Naturally, NASA spends a lot of time working on not dropping things. Every tool is attached to a tether that should be linked to a suit or the station at all times: Wray says astronauts learn a protocol known as “make before you break,” to remember to hook each tool down before they lose contact with it. But over the course of a six-hour spacewalk, concentration can lapse—especially when all those tethers are floating in micro-gravity and bumping into each other in your tool box.

“I also come up with the most efficient tool configuration,” Wray says. “The best way to reduce the risk of losing a tool is to reduce the number of tools on a spacewalk, but you never know if you’re going to need an extra pry bar or torque wrench in case you encounter something off-nominal.”

The good news when it comes to lost objects in low-earth orbit, about 250 miles (402 kilometers) above the earth, is that most soon drift into the atmosphere below and burn up.
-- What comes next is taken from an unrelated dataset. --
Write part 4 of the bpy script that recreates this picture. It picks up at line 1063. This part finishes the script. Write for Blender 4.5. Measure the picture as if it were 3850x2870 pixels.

The most important thing is avoiding near-term damage to the space station.

“Ideally if a crew member were to drop something, we’d want it to be heading nadir—towards the earth—and in the aft direction, so its falling orbit would be lower than the space station,” Wray says. “If it went zenith, in a way, you’re sort of pushing it into a higher orbit and possibly a higher velocity, its next orbit could collide.”

Luckily, the ISS is usually equipped to boost its altitude thanks to rocket engines on the Russian module, which it does to maintain altitude and dodge orbital debris, whether created by astronauts or anyone else.